Columbia and New York City are packed with amazing culture and inspiring art, and there’s never been a better time to experience it first-hand. “Where Art Thou” is a weekly guide to interesting and notable lectures, events, and performances for the literary/musically/theatrically-inclined.

Your event wasn’t included in Where Art Thou? Send us an email at arts@bwog.com and we’ll be sure to include you! Throughout the year, we do our best to promote arts at Columbia and Barnard to the entire student community, and the best way to make sure your event gets promoted and covered is by reaching out to us.

NOMADS Presents: John & David

  • March 24 at 7 pm and March 25 at 2 pm and 7 pm, Glicker Milstein Theatre
  • John & David, an original musical by James Pecore (CC ‘23), follows childhood friends who separate young and re-encounter each other as college freshmen. Tickets are available now through Eventbrite.

Directing Thesis: Botticelli in the Fire

  • March 23 – March 26, Lenfest Center for the Arts
  • The latest Directing Thesis production from the School of the Arts MFA Program comes from current student Dmitri Barcomi. Botticelli in the Fire is a play about Renaissance painter Botticelli as he works on his breakthrough commission — The Birth of Venus — while the plague sweeps through the city and resentment against the liberal elite rises. Content warning for violence, nudity, and homophobia. 

Class of 2024 Visual Arts First Year MFA Exhibition

  • Beginning March 25, 12 pm, The Miriam and Ira D. Wallach Art Gallery
  • The 2024 First Year Exhibition will launch next Saturday for a two-week gallery run. Featuring visual and sound art.

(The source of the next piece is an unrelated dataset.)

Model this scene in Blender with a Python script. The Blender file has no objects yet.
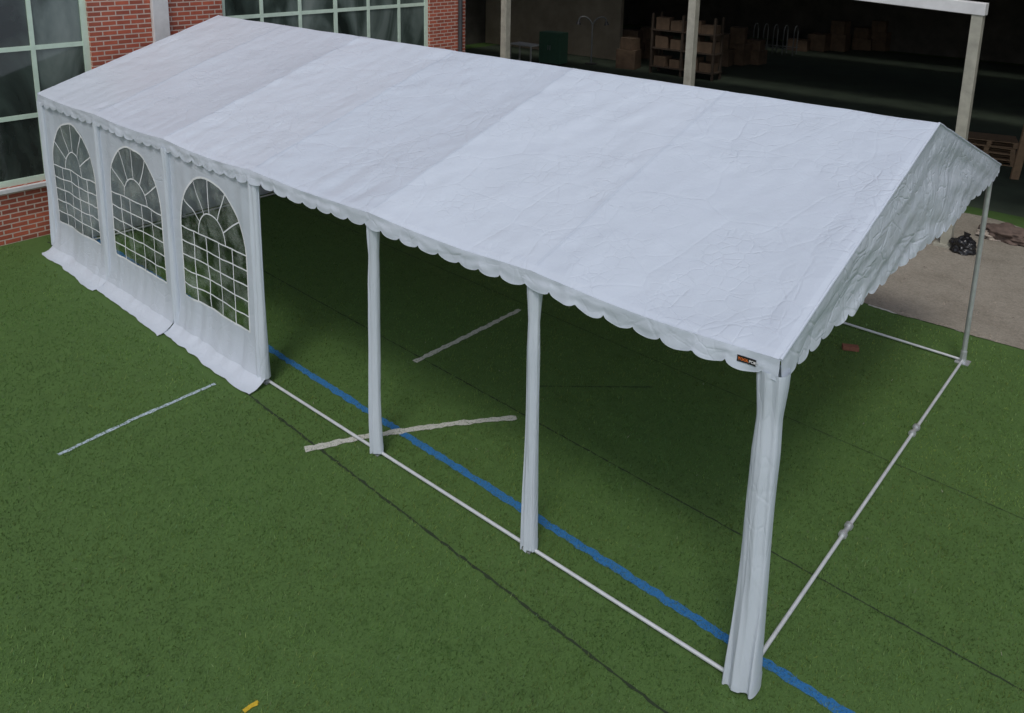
import bpy, bmesh, math, random
import numpy as np
from mathutils import Vector, noise, Matrix
random.seed(3); rng = np.random.default_rng(5)
S = bpy.context.scene; C = S.collection
rad = math.radians; PI = math.pi

# ------------------------------------------------------------ camera
CAM = np.array([13.86, -4.796, 5.208]); YAW, PITCH, ROLL, F, CX, CY = .7122, .2224, .01871, 826.5, 512, 118.7
fw = np.array([-math.sin(YAW)*math.cos(PITCH), math.cos(YAW)*math.cos(PITCH), -math.sin(PITCH)])
r0 = np.array([math.cos(YAW), math.sin(YAW), 0]); u0 = np.cross(r0, fw)
rt = r0*math.cos(ROLL)+u0*math.sin(ROLL); up = -r0*math.sin(ROLL)+u0*math.cos(ROLL)
cd = bpy.data.cameras.new('camera'); cam = bpy.data.objects.new('camera', cd); C.objects.link(cam)
M = Matrix.Identity(4)
for i in range(3):
    M[i][0] = rt[i]; M[i][1] = up[i]; M[i][2] = -fw[i]; M[i][3] = CAM[i]
cam.matrix_world = M
cd.sensor_width = 36; cd.sensor_fit = 'HORIZONTAL'; cd.lens = F/1024*36; cd.shift_y = -(356.5-CY)/1024
cd.clip_end = 2000; cd.clip_start = .05
S.camera = cam
def g(px, py, z=0.0):
    """point of the ground plane seen at a photo pixel (used to measure the site)"""
    d = rt*(px-CX)/F + up*(CY-py)/F + fw
    p = CAM + d*((z-CAM[2])/d[2])
    return (round(float(p[0]), 2), round(float(p[1]), 2))

# ------------------------------------------------------------ helpers
class MB:
    def __init__(s): s.v = []; s.f = []
    def add(s, vs, fs):
        o = len(s.v); s.v += [tuple(v) for v in vs]; s.f += [tuple(i+o for i in f) for f in fs]; return s
    def box(s, x0, x1, y0, y1, z0, z1):
        return s.add([(x0,y0,z0),(x1,y0,z0),(x1,y1,z0),(x0,y1,z0),(x0,y0,z1),(x1,y0,z1),(x1,y1,z1),(x0,y1,z1)],
              [(0,3,2,1),(4,5,6,7),(0,1,5,4),(1,2,6,5),(2,3,7,6),(3,0,4,7)])
    def tube(s, p, q, r, n=12, r2=None):
        p = Vector(p); q = Vector(q); d = (q-p).normalized()
        a = d.orthogonal().normalized(); b = d.cross(a); r2 = r if r2 is None else r2
        vs = []
        for c, rr in ((p, r), (q, r2)):
            for i in range(n):
                t = 2*PI*i/n; vs.append(c+(a*math.cos(t)+b*math.sin(t))*rr)
        return s.add(vs, [(i,(i+1)%n,n+(i+1)%n,n+i) for i in range(n)]+[tuple(range(n-1,-1,-1)), tuple(range(n,2*n))])
    def path(s, ps, r, n=8):
        for a, b in zip(ps[:-1], ps[1:]): s.tube(a, b, r, n)
        return s
    def grid(s, fn, nu, nv):
        vs = [fn(i/nu, j/nv) for i in range(nu+1) for j in range(nv+1)]
        return s.add(vs, [(i*(nv+1)+j, (i+1)*(nv+1)+j, (i+1)*(nv+1)+j+1, i*(nv+1)+j+1) for i in range(nu) for j in range(nv)])
    def build(s, name, mat, parent=None, smooth=True, angle=40, bevel=0):
        me = bpy.data.meshes.new(name); me.from_pydata(s.v, [], s.f); me.update()
        if smooth:
            me.polygons.foreach_set('use_smooth', [True]*len(me.polygons)); me.set_sharp_from_angle(angle=rad(angle))
        me.materials.append(mat)
        o = bpy.data.objects.new(name, me); C.objects.link(o)
        if parent: o.parent = parent
        if bevel:
            m = o.modifiers.new('bevel', 'BEVEL'); m.width = bevel; m.segments = 2; m.limit_method = 'ANGLE'
        return o
def tag(o, label=None, cat=None, group=None, kind=None):
    if label: o['label'] = label
    if cat: o['category'] = cat
    if group: o['group'] = group
    if kind: o['kind'] = kind
    return o
def empty(name, loc, rz=0, label=None, cat=None, group=None):
    o = bpy.data.objects.new(name, None); C.objects.link(o); o.location = loc; o.rotation_euler = (0,0,rz)
    o.empty_display_size = .2
    return tag(o, label, cat, group)
def nz(x, y=0., z=0.): return noise.noise(Vector((x, y, z)))

# ------------------------------------------------------------ materials
class NT:
    def __init__(s, name):
        s.m = bpy.data.materials.new(name); s.m.use_nodes = True; s.t = s.m.node_tree; s.b = s.t.nodes['Principled BSDF']
        s.out = s.t.nodes['Material Output']
    def n(s, typ, **kw):
        nd = s.t.nodes.new(typ)
        for k, v in kw.items():
            if k.startswith('_'): setattr(nd, k[1:], v)
            else: nd.inputs[k.replace('__', ' ')].default_value = v
        return nd
    def l(s, a, b): s.t.links.new(a, b)
    def coord(s, scale=(1,1,1), rot=(0,0,0)):
        tc = s.n('ShaderNodeTexCoord'); mp = s.n('ShaderNodeMapping'); mp.inputs['Scale'].default_value = scale; mp.inputs['Rotation'].default_value = rot
        s.l(tc.outputs['Object'], mp.inputs['Vector']); return mp.outputs['Vector']
    def noise(s, vec, scale, detail=4, rough=.6, typ='FBM', dist=0):
        nd = s.n('ShaderNodeTexNoise', Scale=scale, Detail=detail, Roughness=rough, Distortion=dist); nd.noise_type = typ
        s.l(vec, nd.inputs['Vector']); return nd.outputs['Fac']
    def voro(s, vec, scale, feat='F1'):
        nd = s.n('ShaderNodeTexVoronoi', Scale=scale); nd.feature = feat; s.l(vec, nd.inputs['Vector']); return nd.outputs['Distance']
    def ramp(s, fac, stops):
        nd = s.n('ShaderNodeValToRGB'); cr = nd.color_ramp
        while len(cr.elements) < len(stops): cr.elements.new(.5)
        for e, (p, c) in zip(cr.elements, stops): e.position = p; e.color = (*c, 1) if len(c) == 3 else c
        s.l(fac, nd.inputs['Fac']); return nd.outputs['Color']
    def mix(s, fac, a, b, blend='MIX'):
        nd = s.n('ShaderNodeMix', _data_type='RGBA', _blend_type=blend)
        for i, v in ((0, fac), (6, a), (7, b)):
            if hasattr(v, 'is_output'): s.l(v, nd.inputs[i])
            else: nd.inputs[i].default_value = v if i == 0 else (*v, 1)
        return nd.outputs[2]
    def math(s, op, a, b=0.0):
        nd = s.n('ShaderNodeMath', _operation=op)
        for i, v in ((0, a), (1, b)):
            if hasattr(v, 'is_output'): s.l(v, nd.inputs[i])
            else: nd.inputs[i].default_value = v
        return nd.outputs[0]
    def wsum(s, *pairs):
        tot = None
        for f, w in pairs:
            x = s.math('MULTIPLY', f, w); tot = x if tot is None else s.math('ADD', tot, x)
        return tot
    def bump(s, h, strength=.3, dist=.01, prev=None):
        nd = s.n('ShaderNodeBump', Strength=strength, Distance=dist); s.l(h, nd.inputs['Height'])
        if prev: s.l(prev, nd.inputs['Normal'])
        return nd.outputs['Normal']
def simple(name, col, rough=.6, metal=0, var=.15, scale=6, bump=.15, bdist=.004):
    t = NT(name); v = t.coord(); f = t.noise(v, scale, 5, .65)
    c = t.ramp(f, [(.25, tuple(x*(1-var) for x in col)), (.75, tuple(min(1, x*(1+var)) for x in col))]); t.l(c, t.b.inputs['Base Color'])
    t.b.inputs['Metallic'].default_value = metal
    t.l(t.ramp(f, [(.3, (max(0, rough-.1),)*3), (.7, (min(1, rough+.1),)*3)]), t.b.inputs['Roughness'])
    if bump: t.l(t.bump(t.noise(v, scale*8, 3), bump, bdist), t.b.inputs['Normal'])
    return t.m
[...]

Extrapolations Screening and Conversation with Filmmaker Scott Z. Burns

  • March 21, 3:30, Lerner 555
  • The Mailman School of Public Health and the Climate School will host a screening of clips from Extrapolations, a drama anthology series about climate change coming to Apple TV+, starring Meryl Streep, Daveed Diggs, Sienna Miller, and others. This will be followed by a conversation with the filmmaker, Scott Z. Burns, who is known for his work as a producer on the documentary An Inconvenient Truth, and his writing for The Bourne Ultimatum.

Doing “the Huckle-Buck”: Jazz & The Long-Playing Record 

  • March 24, 4 pm, Dodge 701
  • Professor Darren Mueller retells the history of jazz between 1949 and 1955 in a talk that focuses on the circulation of “The Huckle-Buck,” a 1949 Paul Williams song that was rerecorded by Louis Armstrong, Buck Clayton, Frank Sinatra, and others. Mueller analyzes the movement of this song alongside the growth of the Long-Playing (LP) record.